4.1.1.6.3 The prose texts of José Manuel Poveda (1888 – 1926)

Poveda’s prose work began even before his first forays into poetry, at least in the world of periodical publications. When he was only 11 years old, he was already writing a handwritten weekly entitled “Cuba,” which demonstrates his early interest in literature, both historical and literary.
Also in his early youth, he wrote political humor and other similar pieces for “La Voz del Pueblo” and “El Managui.” He even went to prison in 1920 for impolite remarks about the President of the Republic, then held by Mario García Menocal, in one of his articles.

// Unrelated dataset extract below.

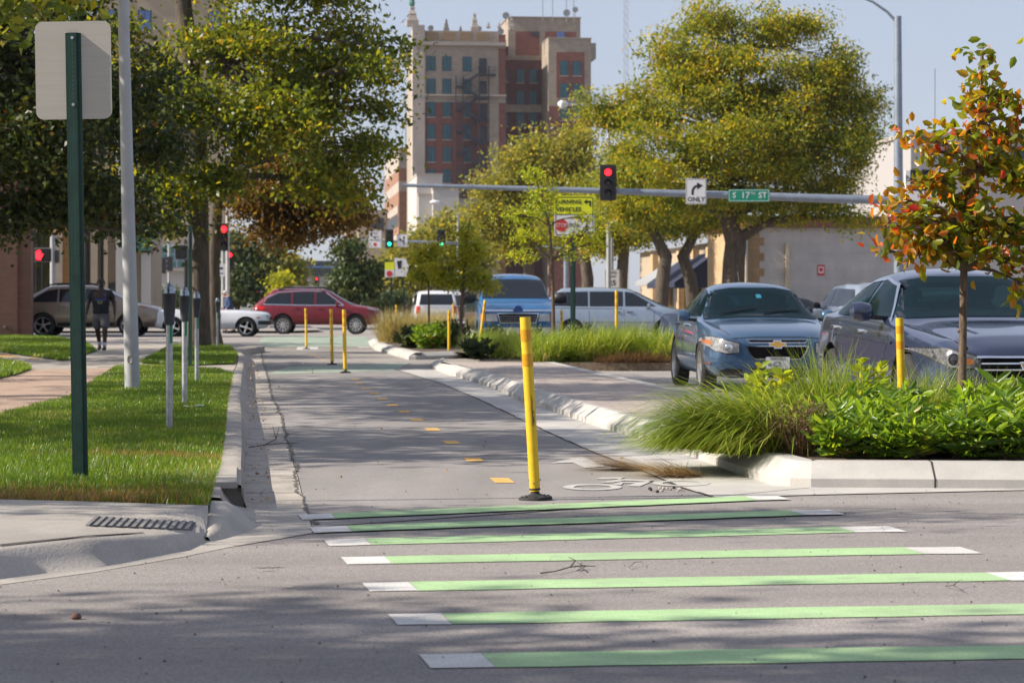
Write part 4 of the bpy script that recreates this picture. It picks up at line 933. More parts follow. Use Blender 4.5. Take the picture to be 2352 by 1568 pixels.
for bl, lab, sd in (([(1010,560,60,45),(1060,520,60,40),(1080,580,60,50),(1030,620,70,40)],'distant yellow tree left of the olive tree',42),([(940,590,40,35),(960,640,45,35),(910,620,30,40)],'distant yellow tree below the second mast arm signals',43)):
    x = bl[0][0]; make_tree('street_tree', lab, pxtrunk([(x,704,9),(x,640,8),(x,560,5)], D), pxblobs(bl, D, .8), 450, 28, .46, LF['olive'], sd, spread=.8)
D = 140.
make_tree('street_tree', 'dark green narrow topped tree in the middle above the red wagon', pxtrunk([(822,706,5),(822,650,4),(815,600,3)], D), pxblobs([(800,585,16,32),(806,630,34,30),(830,655,36,35),(790,665,28,25),(850,620,18,18)], D, .9), 420, 28, .28, LF['deep'], 44, spread=.4)
D = 185.
for bl, lab, sd, lm in (([(600,610,55,55),(570,650,50,45),(630,660,40,40)],'bushy dark green tree far down the left side',45,'deep'),([(645,620,30,30),(660,660,25,30)],'smaller green tree at the edge of the dark bridge building',46,'olive'),
                    ([(545,600,40,70),(540,660,40,40)],'dark tree behind the short red signal',47,'deep')):
    x = bl[0][0]; make_tree('street_tree', lab, pxtrunk([(x,704,6),(x,660,5),(x,610,3)], D), pxblobs(bl, D, .8), 420, 28, .40, LF[lm], sd, spread=.6)
make_tree('conifer', 'small light green cone shaped tree above the tail of the red wagon', pxtrunk([(648,704,3),(648,670,2),(648,632,1)], 160.), pxblobs([(648,640,5,12),(648,655,10,12),(648,672,15,14),(648,690,18,12)], 160., 1), 220, 26, .26, LF['pale'], 48, spread=.3)
for bl, lab, sd in (([(385,690,40,24),(420,700,30,18)],'low green bushes below the teal glass building',49),([(895,690,45,24),(860,700,30,16)],'low dark green bush left of the white van',50)):
    make_tree('bush', lab, pxtrunk([(bl[0][0],704,3),(bl[0][0],695,2),(bl[0][0],690,1)], 150.), pxblobs(bl, 150., .8), 160, 24, .2, LF['deep'], sd, spread=.4, cat='bush')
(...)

In his prose texts – or rather his chronicles, since he did not leave many truly narrative pieces – dissimilar influences and some contradictions can be seen, even in terms of his denial of modernism and the presence of these elements in his prose, also permeated by a lyricism that he could not shake off in his desire to separate both literary strands.
He carried his political stance—anti-Spanish and anti-North American, although not supported by a significant ideological corpus—into the literary realm, as he generally disdained writers of these nationalities, with the exception of Walt Whitman, to whom his poetic prose owes a special debt.

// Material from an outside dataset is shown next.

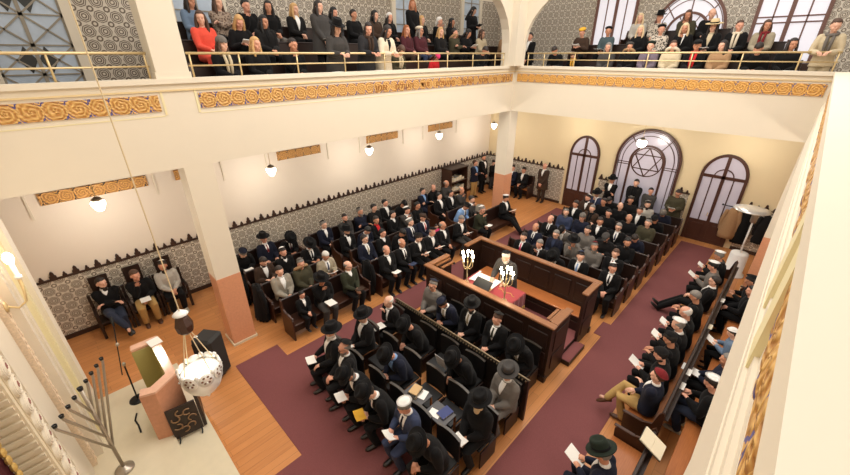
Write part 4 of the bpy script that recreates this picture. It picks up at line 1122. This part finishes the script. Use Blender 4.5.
def hair_short(front=.035, low=-.06, rad=1.075, top=None):
    bm = bmesh.new(); vs = ell(bm, (0, 0, 0), (1, 1, 1), 28, 20)
    for v in vs:
        p = v.co.copy(); q = V((p.x*.077*rad, p.y*.095*rad-.012, p.z*.092*rad+.030))
        face = q.y > front-.018 and q.z < .088-.02*abs(p.x)
        lowc = q.z < low
        bald = top is not None and q.z > top
        side = q.y > .008 and q.z < .03
        if face or lowc or bald or side: q = V((p.x*.077*.86, p.y*.095*.86-.012, p.z*.092*.86+.028))
        v.co = q
    return bm
def hair_long(length=.34, w=.085, back=True):
    bm = hair_short(front=.045, low=-.1, rad=1.1)
    X = V((1, 0, 0))
    loft(bm, [(V((0, -.05, .04)), X*.075, V((0, .05, 0))), (V((0, -.075, -.05)), X*w, V((0, .045, 0))), (V((0, -.085, -.16)), X*(w+.01), V((0, .04, 0))), (V((0, -.09, -.16-length*.45)), X*w, V((0, .032, 0))), (V((0, -.09, -length)), X*.05, V((0, .018, 0)))], 14)
    for s in (-1, 1):
        tube(bm, [(s*.07, .015, .05), (s*.088, .012, -.04), (s*.092, .03, -.13), (s*.085, .06, -.13-length*.35)], [.02, .028, .03, .018], 8)
    return bm
def hair_bob(): return hair_long(.16, .08)
def beard(b=1.0, L=.06):
    bm = bmesh.new(); vs = ell(bm, (0, .032, -.072), (.062*b, .062*b, .05), 16, 10); 
    ell(bm, (0, .066, -.095-L*.35), (.042*b, .032*b, .035+L*.5), 14, 10)
    for v in vs:
        if v.co.z > -.058: v.co.z = -.058-.2*(v.co.z+.058)*0
    return bm
def fedora(brim=.158, crown=.115):
    bm = bmesh.new(); X, Y = V((1, 0, 0)), V((0, 1, 0)); c = V((0, -.01, .075))
    def R(rx, ry, z, y=0): return (c+V((0, y, z)), X*rx, Y*ry)
    loft(bm, [R(.088, .108, -.012), R(brim, brim*1.14, -.006), R(brim*1.015, brim*1.16, .006), R(brim*.98, brim*1.12, .008), R(.094, .114, .006), R(.092, .112, .05), R(.086, .106, crown*.8), R(.075, .095, crown), R(.05, .066, crown*.97), R(.02, .05, crown*.86)], 28)
    return bm
def hatband(): 
    bm = bmesh.new(); X, Y = V((1, 0, 0)), V((0, 1, 0)); c = V((0, -.01, .075))
    loft(bm, [(c+V((0, 0, .006)), X*.0965, Y*.1165), (c+V((0, 0, .036)), X*.0945, Y*.1145)], 28, cap=True); return bm
def kippah(r=.062, tilt=.6, depth=.55):
    bm = bmesh.new(); vs = ell(bm, (0, 0, 0), (1, 1, 1), 24, 18)
    cut = math.cos(r/.085)
    for v in list(vs):
        if v.co.z < cut: v.co.z = cut-.0
    M = Matrix.Rotation(tilt, 3, 'X')
    for v in vs:
        p = M @ v.co; v.co = V((p.x*.091, p.y*.112-.012, p.z*.112+.030))
    return bm
def beret(): 
    bm = bmesh.new(); vs = ell(bm, (0, -.02, .085), (.105, .118, .052), 22, 12); M = Matrix.Rotation(.25, 4, 'X'); bmesh.ops.transform(bm, matrix=M, verts=vs); return bm
def beanie():
    bm = bmesh.new(); vs = ell(bm, (0, -.012, .045), (.09, .108, .095), 22, 16)
    for v in vs:
        if v.co.z < .045: v.co.z = max(v.co.z, .025)
    return bm
def flatcap():
    bm = bmesh.new(); ell(bm, (0, -.005, .075), (.094, .118, .05), 22, 12); ell(bm, (0, .105, .055), (.06, .045, .012), 16, 8); return bm
def headscarf():
    bm = hair_short(front=.055, low=-.09, rad=1.12); ell(bm, (0, -.09, -.06), (.05, .035, .06), 12, 8); return bm
def glasses_():
    bm = bmesh.new()
    for s in (-1, 1):
        pts = [(s*.033+.022*math.cos(a), .094, .008+.016*math.sin(a)) for a in [2*PI*i/12 for i in range(13)]]; tube(bm, pts, .0028, 6, False)
        tube(bm, [(s*.055, .092, .012), (s*.082, .0, .01)], .0025, 6)
    tube(bm, [(-.011, .096, .01), (.011, .096, .01)], .0028, 6); return bm
def scarf_mesh(pose):
    k = ('sc', pose)
    if k in CL: return CL[k]
    o = fk(pose); bm = bmesh.new(); C = o['N']+o['sd']*.0; ax = o['sd']; u = V((1, 0, 0)); w = ax.cross(u)
    tube(bm, [C+u*.088*math.cos(a)+w*.085*math.sin(a) for a in [2*PI*i/16 for i in range(17)]], .034, 10, False)
    for x in (-.05, .045):
        tube(bm, [chest(o, t, x*(1-.3*i/3), .022, FW['coat']) for i, t in enumerate((.46, .36, .26, .16))], [.03, .032, .03, .026], 8)
    me = smooth(mesh_from(bm, 'scarf')); CL[k] = me; return me
def hood_mesh(pose):
    k = ('hood', pose)
    if k in CL: return CL[k]
    o = fk(pose); bm = bmesh.new(); C = o['N']+o['sd']*.03-o['fd']*.03; u = V((1, 0, 0)); w = (o['fd']*.75+o['sd']*.65).normalized()
    tube(bm, [C+u*.15*math.cos(a)+w*.13*math.sin(a) for a in [-2.9+5.8*i/18-PI/2 for i in range(19)]], .042, 10)
    me = smooth(mesh_from(bm, 'fur_hood')); CL[k] = me; return me
def book_mesh(kind):
    if ('book', kind) in CL: return CL[('book', kind)]
    bm = bmesh.new()
    if kind == 'k':
        for s in (-1, 1): box(bm, 0 if s > 0 else -.115, .115 if s > 0 else 0, -.085, .085, 0, .012, M=Matrix.Rotation(-s*.16, 4, 'Y'))
    else: box(bm, -.105, .105, -.148, .148, 0, .005)
    me = mesh_from(bm, 'book'); me.materials.append(PAPER); CL[('book', kind)] = me; return me
ROWS = {}
PEOPLE = []
HATNAME = dict(fed='fedora', kip='skullcap', beret='beret', beanie='knit cap', flat='flat cap', scarf='headscarf', straw='straw hat', band='rimmed skullcap')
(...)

Regarding Poveda’s prose, Marcelo Pogolotti writes: “It sustains a pessimism that exposes clear glimpses of our social and moral weaknesses, slippery and vulgar. His brief writings on the evasive nature of Cubans, always on the lookout for the easiest path, and on the salacious and mocking humor of “cubaneo” (the Cubans), can be counted among the most astute and accurate judgments that have been made on the subject to date.”
His prose is marked by the same individualistic conception of the poet: the requirement to “give of oneself,” which constitutes a poetic axiom he proposes to young people, is also exacerbated in his prose, as he believes it must, in a certain sense, reject previous schools and styles; the writer’s being exists only in the act of writing. This worldview would overflow his work and determine certain destructive vital attitudes, such as his attraction to drugs, which he considered substances that exacerbated his individual conscience and supposedly opened new spiritual spaces for him.
Many of his prose texts were intended to explain his own poetic worldview—and, more broadly, his artistic vision, as in the fragment “Truth and Beauty”:
“As artists, we seek beauty. As historians, truth. But, creators, in art we want the most inaccessible beauty; in history we want the deepest truth. Without failing in beauty or truth, perhaps we could find a homeland as new as our art, and worthy of being loved, and capable of giving us beauty as much as art. Pioneers! Oh, pioneers! Meanwhile, with blows of the axe, we will bleed to make our way through the dark forest. Pioneers! Oh, pioneers! To reach beauty and truth, with hands, face, and chest raw, with blows of the axe, for a less accessible art and a deeper truth.”